Sri Lanka bombs Tamil Tiger-held north: ministry

COLOMBO (AFP) — Sri Lankan war planes bombed the Tamil Tiger-held north Sunday, with the government claiming it destroyed a satellite communications centre but the rebels saying only civilians were killed.

The air strike hit an area just outside the rebels' political capital of Kilinochchi that was "also a clandestine meeting place for LTTE (Liberation Tigers of Tamil Eelam) leaders," the defence ministry said in a statement.

But the LTTE said the attack only hit a civilian settlement, killing three members of the same family and injuring seven other locals.

The rebels also said three more civilians died in the north in a roadside bomb attack that it claimed was carried out by the national army's so-called deep penetration units.

According to the LTTE, the government was trying to disrupt the rebels' "heroes' week" celebrations, which ends on Tuesday with an annual policy statement from the group's elusive leader, Velupillai Prabhakaran.

The government has not commented on the roadside bombing.

The rebels have been commemorating nearly 20,000 of their men and women killed fighting for an independent Tamil homeland in the north and east of the tropical island.
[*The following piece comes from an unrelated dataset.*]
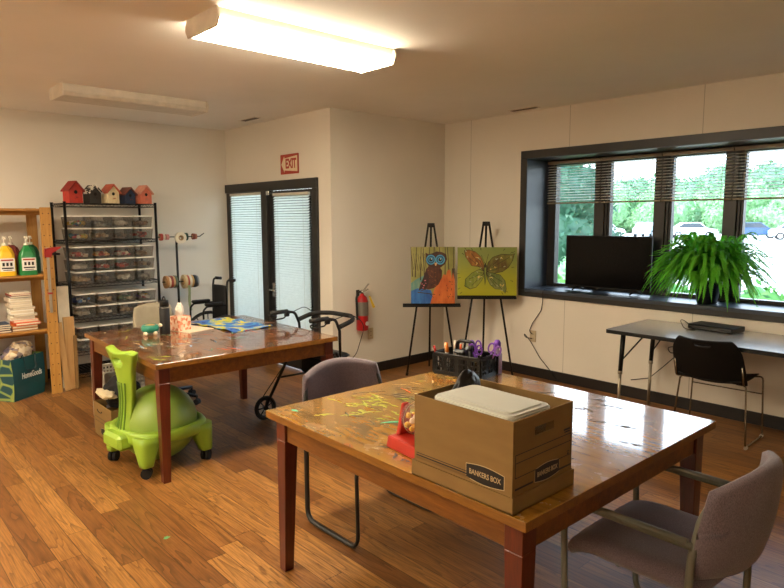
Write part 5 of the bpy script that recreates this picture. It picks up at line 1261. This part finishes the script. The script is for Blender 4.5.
# ---------------------------------------------------------------- wheelchair by the wall
t = thing('wheelchair', 'black partly folded wheelchair against the left wall by the door', 'wheelchair', (-6.36, 3.03, 0), R_(-2))     # faces -y
M_WB = mat('wheelchair_black', '#101012', .5); hw = .17
for s in (-1, 1):
    MB().tube(fillet([(s * hw, .20, .30), (s * hw, .215, .90), (s * hw, .225, .965), (s * hw, .275, .968)], .04), .0115, 0, 10).build('back_post', M_RBLK, t)
    MB().tube([(s * hw, .245, .970), (s * hw, .315, .962)], .017, 0, 12).build('push_handle', M_GRIP, t)
    MB().tube(fillet([(s * hw, .20, .48), (s * hw, -.20, .48), (s * hw, -.27, .30), (s * hw, -.40, .12)], .05), .0115).tube([(s * hw, .2, .3), (s * hw, -.24, .3)], .0115).build('side_frame', M_RBLK, t)
    MB().tube(fillet([(s * hw, .205, .70), (s * hw, -.02, .70), (s * hw, -.06, .66), (s * hw, -.06, .48)], .04), .0105).build('arm_frame', M_RBLK, t)
    MB().box((s * hw, .065, .722), (.05, .21, .034), 0, .012).build('arm_pad', M_WB, t)
    wheel(t, (s * (hw + .045), .16, .30), .30, spokes=12); wheel(t, (s * hw, -.26, .09), .09, spokes=6)
    MB().box((s * (hw - .05), -.43, .11), (.09, .13, .012), 0, .003).build('footplate', M_WB, t)
def sl(u, v): return ((u - .5) * 2 * hw, .215 + .035 * math.cos((u - .5) * PI), .50 + v * .40)
MB().sheet(sl, 10, 8, .012).build('back_sling', M_WB, t)
def ss(u, v): return ((u - .5) * 2 * hw, -.20 + v * .38, .485 - .03 * math.cos((u - .5) * PI))
MB().sheet(ss, 10, 6, .012).build('seat_sling', M_WB, t)

# ---------------------------------------------------------------- beige office chair behind table 2
t = thing('office_chair', 'beige shell office chair on black casters behind the stained table', 'chair', (-5.36, 2.19, 0), 0)      # faces +x
M_BEI = mat('beige_shell', '#a59a82', .5); M_SEATD = mat('dark_seat', '#2a2724', .8)
MB().pillow(.38, .40, .035, lambda x, y, e: (-.235 + .9 * x * x - .12 * y + e, x, .675 + y), .5, 14, 8).build('backrest', M_BEI, t)
MB().pillow(.42, .42, .07, lambda x, y, e: (x - .03, y, .47 + e), .35, 12, 6).build('seat', M_SEATD, t)
MB().tube(fillet([(-.02, 0, .43), (-.24, 0, .43), (-.27, 0, .62)], .05), .014).build('back_support', M_BLKM, t)
MB().cyl((0, 0, .10), (0, 0, .44), .024).build('gas_column', M_BLKM, t)
mb = MB(); cs = []
for k in range(5):
    a = R_(36.5 + 72 * k); mb.taper((.15 * math.cos(a), .15 * math.sin(a), .085), (.02, .02), (.15 * math.cos(a), .15 * math.sin(a), .105), (.02, .02)); mb.tube([(0, 0, .11), (.29 * math.cos(a), .29 * math.sin(a), .075)], .018, 0, 8, radii=[.022, .014]); cs.append(a)
mb.build('star_base', M_BLKM, t)
for a in cs:
    c = Vector((.29 * math.cos(a), .29 * math.sin(a), .026)); n = Vector((-math.sin(a), math.cos(a), 0)); o = MB().cyl(c - n * .024, c - n * .006, .026, None, 0, 16).cyl(c + n * .006, c + n * .024, .026, None, 0, 16).cyl(c + Vector((0, 0, .01)), c + Vector((0, 0, .055)), .008).build('caster', M_RUB, t)

# ---------------------------------------------------------------- green ball chair
def m_green(name, c, rough):
    t = NT(name); o = t.coord(); t.bsdf(t.ramp(t.noise(o, 5, 2), [(.3, lin(c[0])), (.7, lin(c[1]))]), rough, 0, None, .5); return t.m
M_LIME = m_green('lime_plastic', ('#86a82e', '#94b638'), .38); M_BALL = m_green('green_ball', ('#7d9a3c', '#8ca846'), .42); M_LIMD = m_green('lime_groove', ('#55781f', '#5f8424'), .5)
bcx, bcy = -4.09, 1.605
t = thing('ball_chair', 'lime green ball chair with backrest and casters under the stained table', 'chair', (bcx, bcy, 0), R_(6))      # back towards -y
tb = tag(MB().sphere((0, 0, 0), .253, 0, 40).build('exercise_ball', M_BALL, None, (bcx, bcy, .272)), 'round green exercise ball resting in the lime green chair base', 'ball')
mb = MB(); n = 56; rings = []
def sq(a, h1, h2, e): c, q = math.cos(a), math.sin(a); return (math.copysign(abs(c) ** e, c) * h1, math.copysign(abs(q) ** e, q) * h2)
prof = [(.242, .242, 1, .215), (.262, .256, .9, .198), (.278, .268, .76, .202), (.288, .277, .70, .222), (.288, .277, .70, .268), (.280, .270, .76, .284), (.268, .262, .9, .286), (.258, .258, 1, .278), (.249, .249, 1, .24)]
for (a1, a2, e, z) in prof: rings.append([mb.bm.verts.new(sq(2 * PI * k / n, a1, a2, e) + (z,)) for k in range(n)])
for q in range(len(prof)):
    a, b = rings[q], rings[(q + 1) % len(prof)]
    for k in range(n): f = mb.bm.faces.new((a[k], a[(k + 1) % n], b[(k + 1) % n], b[k])); f.smooth = True
mb.build('ring_base', M_LIME, t)
for sx in (-1, 1):
    for sy in (-1, 1):
        mb = MB(); q = [(.190, .185, .262, .16, .15), (.196, .190, .21, .15, .14), (.210, .200, .15, .115, .11), (.222, .208, .10, .09, .086), (.225, .210, .075, .08, .076)]
        prev = None; n = 20; rr = []
        for (x, y, z, w, d) in q: rr.append([mb.bm.verts.new((sx * x + px, sy * y + py, z)) for px, py in rrect(w, d, w * .3, 4)])
        n = len(rr[0])
        for a, b in zip(rr, rr[1:]):
            for k in range(n): f = mb.bm.faces.new((a[k], a[(k + 1) % n], b[(k + 1) % n], b[k])); f.smooth = True
        mb.bm.faces.new(rr[0]); mb.bm.faces.new(rr[-1][::-1]); bmesh.ops.recalc_face_normals(mb.bm, faces=mb.bm.faces)
        mb.build('leg', M_LIME, t)
        c = Vector((sx * .227, sy * .212, .034)); nn = Vector((.8, .6 * sx * sy, 0)).normalized()
        MB().cyl(c - nn * .026, c - nn * .005, .034, None, 0, 18).cyl(c + nn * .005, c + nn * .026, .034, None, 0, 18).cyl(c, c + Vector((0, 0, .06)), .010).build('caster', M_RUB, t)
def spine(v):      # v 0..1 up the backrest -> (y, z)
    z = .18 + v * .635; return (-.290 + .035 * math.sin(v * PI * 1.15) + .030 * v, z)
def bwid(v): 
    return .115 - .035 * math.sin(min(1, v / .72) * PI) + (.085 * ((v - .72) / .28) ** 1.2 if v > .72 else 0)
def bs(u, v):
    y, z = spine(v); x = (u - .5) * 2; w = bwid(v)
    zt = z
    if v > .72: k = (v - .72) / .28; zt = z - .03 * k * (1 - abs(x) ** 1.6) * k - .02 * k * max(0, abs(x) - .7) * 4
    return (x * w, y + .03 * x * x, zt)
def hb(u, v): return ((u - .5) / .22) ** 2 + ((v - .865) / .05) ** 2 < 1
bk = MB().sheet(bs, 20, 44, .05, 0, hb).build('backrest', M_LIME, t, subsurf=1)
for k in range(4):
    u = .26 + k * .16; mb = MB(); pts = []
    for j in range(13):
        p = Vector(bs(u, .14 + .5 * j / 12)); pts.append(p + Vector((0, -.001, 0)))
    mb.tube(pts, .006, 0, 6); mb.build('groove', M_LIMD, bk)
MB().taper((0, -.27, .17), (.24, .12), (0, -.285, .27), (.22, .09), 0, .02).build('back_socket', M_LIME, t)

# ---------------------------------------------------------------- box, bag and basket under table 2
cb = thing('storage_box', 'open kraft cardboard box on the floor under the stained table', 'box', (-4.775, 1.60, 0), R_(0))
open_box(MB(), .38, .28, 0, .255, .0045, (.175, .20)).build('box_body', M_CARD, cb)
Mq = Matrix(((1, 0, 0, 0), (0, 0, -1, -.1402), (0, 1, 0, 0), (0, 0, 0, 1)))
badge(Mq, .02, .05, .14, .055, 'printed_label', cb, False)
mb = MB().box((0, -.1405, .115), (.33, .0006, .003)).box((0, -.1405, .145), (.33, .0006, .003)).tube([(-.06 + .05 * math.cos(PI + PI * k / 8), -.141, .205 + .018 * math.sin(PI + PI * k / 8)) for k in range(9)], .003, 0, 6); mb.build('printed_form', M_PRT, cb)
open_box(MB(), .395, .295, 0, .0, .0) if False else None
o = crumple(MB(), (0, 0, .1), (.17, .12, .12), 27, .25).build('black_cloth', mat('black_fabric', '#0e0d0f', .9), None, (-4.775, 1.61, .235)); tag(o, 'crumpled black cloth filling the box under the stained table', 'cloth')
o = crumple(MB(), (0, 0, .02), (.14, .05, .03), 31, .3).build('paper_roll', mat('cream_crumple', '#c9b998', .8), None, (-4.76, 1.49, .325)); tag(o, 'crumpled cream paper lying on the black cloth in the box', 'paper')
bk_ = thing('laundry_basket', 'white perforated plastic basket on the floor behind the box', 'basket', (-5.24, 1.74, 0), 0)
W, D, h = .32, .30, .42; M_WPL = mat('white_basket', '#b9b3a6', .5); mb = MB().box((0, 0, .004), (W, D, .008))
def pgrid(mb, a, b, n, rows):
    a = Vector((a[0], a[1], 0)); b = Vector((b[0], b[1], 0)); d = b - a; L = d.length; ang = math.atan2(d.y, d.x)
    for k in range(rows + 1): mb.box((a + b) / 2 + Vector((0, 0, .02 + (h - .03) * k / rows)), (L, .004, .016), 0, 0, ang)
    for k in range(n + 1): mb.box(a + d * k / n + Vector((0, 0, h / 2)), (.014, .0035, h - .01), 0, 0, ang)
c4 = [(-W / 2, -D / 2), (W / 2, -D / 2), (W / 2, D / 2), (-W / 2, D / 2)]
for k in range(4): pgrid(mb, c4[k], c4[(k + 1) % 4], 11, 12)
mb.tube(fillet([(x, y, h) for x, y in c4], .03, 4, True), .009, 0, 8, closed=True); mb.build('basket_body', M_WPL, bk_)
The Sri Lankan air force conducts almost daily raids on the north, and earlier this month a strike in the Kilinochchi region killed the LTTE's de facto number-two, S. P. Thamilselvan, and six other senior Tiger cadres.

Fighting has escalated in Sri Lanka since a Norwegian-arranged truce began to unravel in December 2005. Tens of thousands of people have been killed in the island's drawn-out Tamil separatist conflict in the past 35 years.